As the housing and financial markets heal from the 2008 crisis, the structure of the mortgage market is evolving to meet the needs of today’s consumers. This is not without precedent. Over the last several decades the market share of mortgage lending and servicing activity by charter or business model has shifted with changes in the broader financial markets. 

The diversity of business models and charters in our mortgage market is one of its strengths. Big banks, small banks, non-depositories, credit unions, REITs, the list goes on. When market factors impact the ability of one sector to meet consumer needs, lenders with different business models are able to fill the gap.

In the wake of the financial crisis, nonbank lenders and servicers have witnessed a significant emergence in the mortgage business. In fact, independent mortgage banks (IMBs) are heavily dominating the single-family market. The IMB share of overall mortgage originations has increased from 25% in 2008 to 40% in 2013, according to MBA’s own research.

However, IMBs’ current success is less of an “emergence,” and more of a “reemergence.” In reality, nonbank lenders have always been a part of the real estate finance industry and over the years, their participation has ebbed and flowed. In fact, many businesses have survived and thrived for decades, and the management in these companies has been proven highly competent over the long haul.

Yet misperceptions persist about the capacity of these IMBs and other nonbanks.

Many pundits as of late have expressed concern that the housing market is in danger because nonbanks are thinly capitalized, compared to larger lending institutions, and that their current expansion could trigger another mortgage collapse. 

For a second, let’s set aside the significant regulatory constraint these nonbanks are currently experiencing and address their capital requirements.

IMBs fund mortgage loans through a combination of the owners’ personal capital and by utilizing warehouse lines of credit. Mortgages are the only business they do, and all their capital is dedicated to their mortgage business. By comparison, depository lending institutions have a variety of different business lines that put demands on their capital. They hold some assets on balance sheet and sell others. Assets range from consumer credit, residential and commercial real estate leasing, to corporate credit facilities and agricultural lending. Thus, you can’t just look at two institutions’ balance sheets and make an easy comparison as to which type of institution is “better” capitalized.  

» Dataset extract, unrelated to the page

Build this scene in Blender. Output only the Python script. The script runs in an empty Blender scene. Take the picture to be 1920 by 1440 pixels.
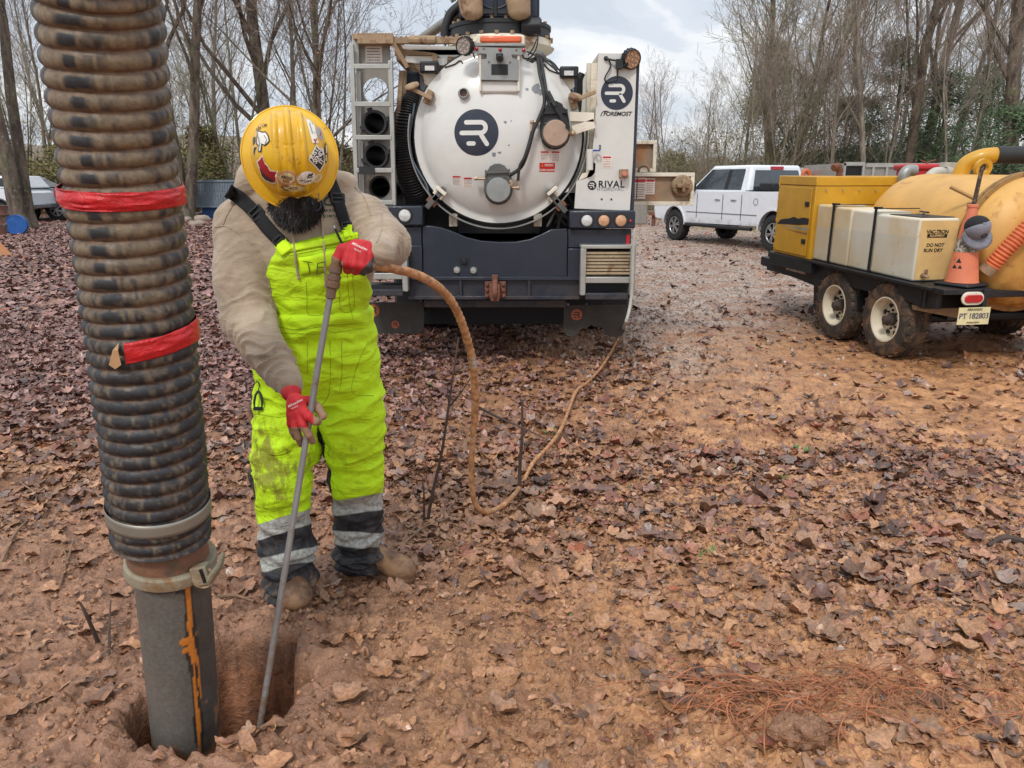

Beyond the apples-to-oranges comparisons of capitalization levels, critics also fail to grasp the level to which nonbanks are regulated as licensed entities, and subjected to market discipline by counterparties with whom they do business. First, IMBs and other nonbank lenders are regulated, examined and supervised by the Consumer Financial Protection Bureau, which looks not only at whether mortgage lending rules are being followed, but whether the IMBs have robust governance, reporting and compliance management systems in place. As a result, the mortgage market is producing some of the highest quality loans ever made, consumers are safer, and non bank lenders face more robust oversight than ever before.

Moreover, unlike national depository lending institutions, nonbanks are subject to company licensing and regulation in every state in which they operate. State regulators collect and review quarterly financial statements including balance sheet and income data, as well as quarterly data on IMB’s origination and servicing activities. IMBs and other nonbank lenders are also subjected to market discipline via the counterparty oversight activities of their warehouse banks, Fannie Mae, Freddie Mac, Ginnie Mae and FHA, all of whom review and analyze the financial and operational performance of their IMB customers.   

Also, just because regulators are involved, doesn’t mean their actions are always beneficial. Take for instance the liquidity requirements of banks versus nonbanks. Banks typically have greater access to liquidity than non banks, as banks can offer federally insured deposits and have access to Federal Home Loan Bank (FHLB) advances and the Fed's discount window.

Non banks access liquidity through warehouse lenders, repo financing, and for some through FHLB advances if they have an affiliated insurance company. Recent moves by regulators to crimp the availability of repo financing, and the FHFA's proposal to limit FHLB membership, would make non bank lenders’ liquidity challenges worse. So reevaluating recent moves such as this would not only benefit the marketplace but answer some critics’ concerns about liquidity standards.

Nobody can predict the future of the mortgage or any other financial market. However we can take solace in the fact that the business models of nonbanks, coupled with significant government oversight, are operating in an environment that protects all parties involved.